■ BRIEF
Leave out all pictures. Return exactly the lines from the top of the material through the line containing "col = scene.collection".
------------------------------------------------------------------------
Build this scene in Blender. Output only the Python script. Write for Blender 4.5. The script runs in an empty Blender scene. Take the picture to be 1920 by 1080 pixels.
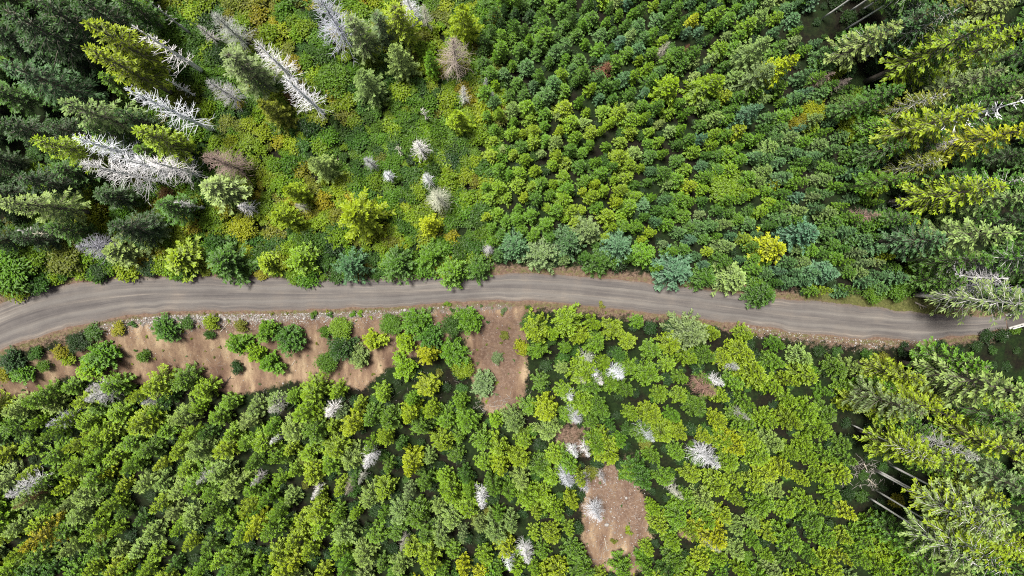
import bpy, math, random
import numpy as np
from mathutils import Vector, Quaternion
R_ = math.radians
scene = bpy.context.scene
col = scene.collection

# ------------------------------------------------------------------ camera
FPX, CAMH = 1400.0, 120.0
NADIR = (900.0, 480.0)
ncam = Vector(((NADIR[0] - 960) / FPX, (540 - NADIR[1]) / FPX, -1)).normalized()
CROT = ncam.rotation_difference(Vector((0, 0, -1)))
cam_d = bpy.data.cameras.new('camera')
cam = bpy.data.objects.new('camera', cam_d)
col.objects.link(cam)
cam.location = (0, 0, CAMH)
cam.rotation_mode = 'QUATERNION'
cam.rotation_quaternion = CROT
cam_d.sensor_width = 36
cam_d.lens = 36 * FPX / 1920
cam_d.clip_end = 6000
scene.camera = cam

# ------------------------------------------------------------------ sky, sun, exposure
SUN_EL, SUN_AZ = R_(74), R_(-50)      # azimuth measured from +y towards +x
world = bpy.data.worlds.new('World')
scene.world = world
world.use_nodes = True
wn = world.node_tree
sky = wn.nodes.new('ShaderNodeTexSky')
sky.sky_type = 'NISHITA'
sky.sun_disc = False
sky.sun_elevation = SUN_EL
sky.sun_rotation = SUN_AZ
sky.air_density = 0.8
sky.dust_density = 6.0
sky.ozone_density = 0.6
wn.nodes['Background'].inputs['Strength'].default_value = 0.05
wn.links.new(sky.outputs[0], wn.nodes['Background'].inputs['Color'])
sun_d = bpy.data.lights.new('sun', 'SUN')
sun_d.energy = 5.0
sun_d.angle = R_(11)
sun_d.color = (1.0, 0.965, 0.9)
sun = bpy.data.objects.new('sun', sun_d)
col.objects.link(sun)
to_sun = Vector((math.sin(SUN_AZ) * math.cos(SUN_EL), math.cos(SUN_AZ) * math.cos(SUN_EL), math.sin(SUN_EL)))
sun.rotation_euler = to_sun.to_track_quat('Z', 'Y').to_euler()
sun.location = to_sun * 200
vs = scene.view_settings
vs.view_transform = 'Standard'
vs.look = 'None'
vs.gamma = 1
vs.use_curve_mapping = False
vs.exposure = 0.74
scene.cycles.max_bounces = 5
scene.cycles.diffuse_bounces = 1
scene.cycles.transmission_bounces = 3
scene.cycles.use_denoising = False
scene.cycles.filter_width = 1.1

rnd = random.Random(11)
nrs = np.random.RandomState(5)

# ------------------------------------------------------------------ pixel -> place
def ray(u, v):
    return CROT @ Vector(((u - 960) / FPX, (540 - v) / FPX, -1))
def at_z(u, v, z):
    d = ray(u, v)
    t = (CAMH - z) / -d.z
    return d.x * t, d.y * t
def to_px(x, y, z):
    p = CROT.inverted() @ Vector((x, y, z - CAMH))
    return 960 + FPX * p.x / -p.z, 540 - FPX * p.y / -p.z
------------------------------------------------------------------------
■ TASK RESPONSE
Build this scene in Blender. Output only the Python script. Write for Blender 4.5. The script runs in an empty Blender scene. Take the picture to be 1920 by 1080 pixels.
import bpy, math, random
import numpy as np
from mathutils import Vector, Quaternion
R_ = math.radians
scene = bpy.context.scene
col = scene.collection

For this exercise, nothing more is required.